The flip side of nihilism is emotionalism. This condition exists when we allow our emotions to overwhelm our thinking because we believe so passionately in something. We become angry with those with whom we disagree. We condemn, We demonize. We stop making reasoned arguments but instead label people, call them names, use slogans. Typically this also leads to disengagement. When stuck in the throes of emotionalism, we see people we disagree with as the “other”, rather than thinking about what we have in common. When conversation stops because of this type of disengagement, history tells us that violence can often be the next step.

So how can you become engaged, participate in the conversation without falling prey to either nihilism or emotionalism? Determining fairness requires judgment, and to render judgment, you must have a set of standards.  One place you can get information at ESD about a possible set of standards is here in daily worship. Pay attention in chapel! We also educate you in religious studies classes on a variety of other ways people form values. We have things like the Honor Code to help you. These are just some examples. They matter. Without a set of standards to live by you have no anchor when things get hard.

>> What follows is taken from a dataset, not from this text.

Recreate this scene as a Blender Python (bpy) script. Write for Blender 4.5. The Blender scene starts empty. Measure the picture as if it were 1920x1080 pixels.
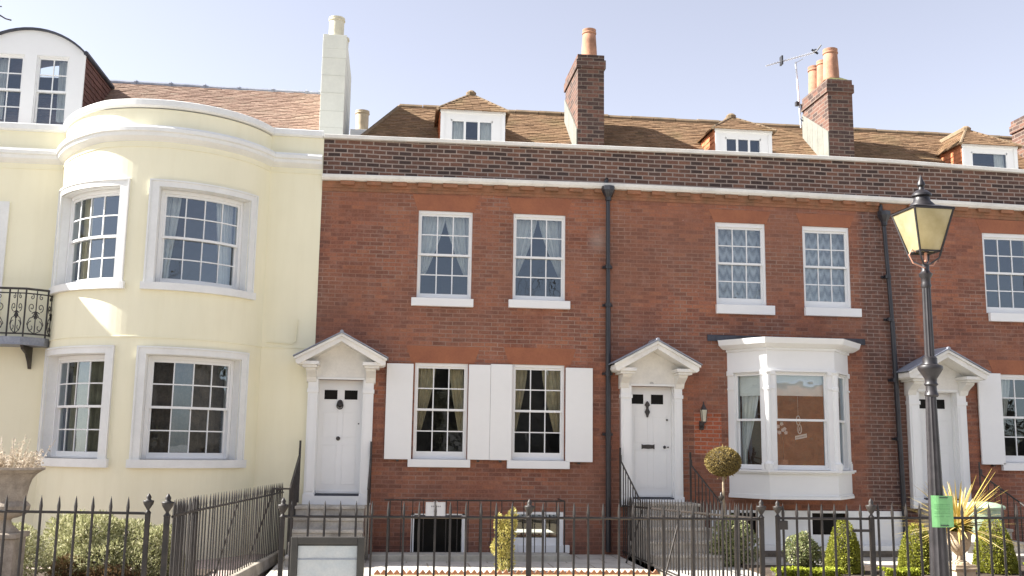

Next as you engage in your community you need to know what its system is based on. History class, the study of the constitution and our legal system are vital. If you do not understand our system and its history, your point of view becomes shallow and ineffective. 

Next, learn to read and write. I mean really read and write. English class matters. You live in an age of information where all kinds of opinions and facts will be thrown at you. Understanding them and being able to express your own in a concise way will be crucial. Additionally there and in history class, read about people other than those who are like you. Develop a cultural competency that leads to cultural empathy. This disposition leaves an openness for dialogue. 

Third, statistics. Humans’ ability to collect and analyze data is more robust than ever. That is both a blessing and a curse. Data analysis allows us to make better decisions. It is also easy though to manipulate numbers to make arguments and many do, sometimes for unscrupulous purposes. Statistical literacy will be a basic need for you to engage responsibly. Math matters too.

Fourth, understand the scientific method. One of the greatest contributions made by science is the process by which we can observe, thoroughly observe, and make judgments. Understand the rigor that is needed to deeply analyze any subject, any theory, any hypothesis to determine the truth. 

Humans are social animals, and we do live together. In order to survive, we have organized systems and built institutions to carry out these systems. Our federal, state, and local government and by extension our court systems, police, and military are examples. We have also created private institutions - churches, schools like this one, businesses large and small that help us thrive. Through the lens of my fifty-six-year life, I would offer to you that a fraying of our national fabric has come because of a loss of faith in many of these institutions. Part of what has occurred has been a failure of leadership.

Informed citizens, engaged citizens demand better from their leaders. We need leaders who have a firm foundation of values. We need leaders who are transparent, open-hearted, who believe every child is made in the image of a loving God. We hope someday you will be those institutional leaders - whether in the public or the private sphere. 

I began this homily rereading today’s passage from Isaiah - the great Jewish prophet of the messiah. Old Testament prophets talked of how the messiah would be a figure of great strength. Isaiah was no exception. But notice he says that justice would be spread without “ shout or cry out, or a raise of his voice in the streets. A bruised reed he will not break, and a smoldering wick he will not snuff out.” True strength of leadership whether from you in school or on a larger scale comes from those who lead, who bring justice, with a calm mind and without breaking or extinguishing those in their path. 

My prayer for all of us here and in our nation is that we can all lead, in ways both large and small, with this strength that comes from rationality and an openness of heart.